Pictured to right: Reese in 1958 as a telephone lineman for Mountain Bell constructing interstate telephone toll-line from Las Vegas to Cedar City, Utah. Lotwick worked for Mountain Bell until ITD hired him full-time.

- Reese was assigned to work with the attorney general’s office to defend two lawsuits filed against ITD for flooding of private-property owners. During the Lemhi River 1988 flooding in Salmon, when the opposing attorneys learned of his discovery through aerial photographs that the property owner had built their home over an “oxbow” (a historic bend in the channel) of the Lemhi River, the property owner decided to drop the case.  In the Lettunich Farms lawsuit from the Payette River flooding in 2000, after several weeks of preparation, Reese was to testify as an expert witness for the State, but just a day or two before the trial, the case was settled out of court.
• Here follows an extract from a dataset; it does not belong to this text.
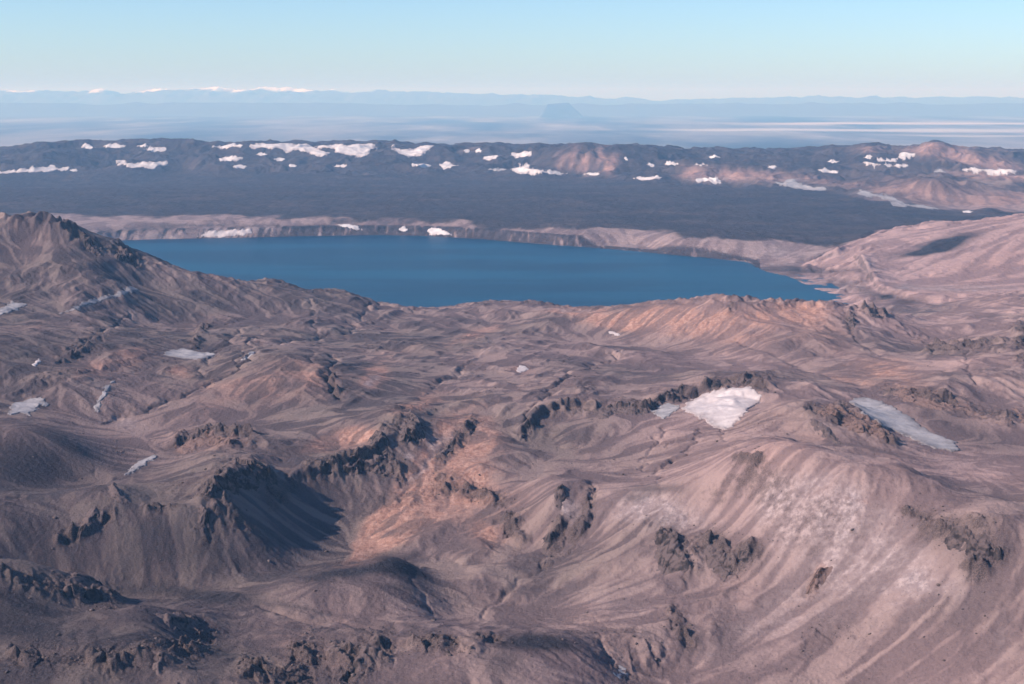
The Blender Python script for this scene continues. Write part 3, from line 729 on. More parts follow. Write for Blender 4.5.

- As chairman of the Interdisciplinary Scour Committee, Reese’s team prepared scour evaluations and action plans for over 400 scour-critical bridges throughout the state. Idaho got a late start, but ended up being one of the first of the 50 states to complete the scour evaluation of all their bridges. The Federal Highway Administration requested permission to post Idaho’s “Plan of Action” office manual and field manual on their website as a model for other states to use.

- In the fall of 2001, Reese coordinated the design and construction of one of the first A-Jacks installations nationwide on two bridges over the Snake River in eastern Idaho (District 5), the Ferry Butte (Tilden) Bridge near Blackfoot and the West Shelley Bridge. This was an experimental project to evaluate the application of A-Jacks as a suitable pier and abutment scour countermeasure. The A-Jacks were selected over conventional riprap placement because of their stability.

- In 2002, Reese worked with District 2 to solve a severe washout problem recurring on Idaho 11 known as “Greer Grade.” In conjunction with the district Design staff, he recommended and designed three massive 12-foot-high by 6-foot-diameter “stilling wells” to dissipate the energy of storm water runoff on extremely steep side slopes. This was the first design of its magnitude of the stilling well structures nationwide, and the Federal Highway Administration requested permission to include this design as an example in one of its hydraulic design manuals.

- In 2009, Reese and District 3 staff proposed contracting with Utah State University’s Water Research Laboratory to build a physical model of the I-84/Orchard Road Bridge crossing the New York Canal to investigate erosion. As the water in the canal flowed past the bridge piers, the channel geometry, flow conditions and pier spacing, combined with the natural frequency of the channel, created an alternating vortex in front of the pier columns that resulted in an oscillating energy wave in the channel. This destructive wave resulted in a major erosion of the channel banks and undermined the abutments of a bridge downstream. If left unchecked, the erosion would have compromised the integrity of the New York Canal and two bridges. USU graduate students constructed a 100-foot long, 1:9 scale model of the canal and bridge that replicated the oscillating wave. Through a number of experiments, the team designed a pre-cast “nose cone” that attached to the front of the piers, which stabilized the alternating vortices and resulting destructive oscillating wave. This was an extremely rare phenomenon and the only state in the country to introduce such a preventative measure. This project resulted in the savings of thousands of taxpayer’s dollars and was the recipient of the State “Engineering Excellence Award,” the “National Recognition Award” from the American Council of Engineering Companise (ACEC), and the “Excellence in Transportation Award” from the Idaho Transportation Department in 2012.

- Reese worked with the U.S. Geological Survey to develop “StreamStats,” a web-based interactive hydrology-modeling tool that makes it easy to get streamflow statistics, basin characteristics and other stream-related information online anytime. Idaho was the pilot state to implement this valuable resource, now being used by many other states.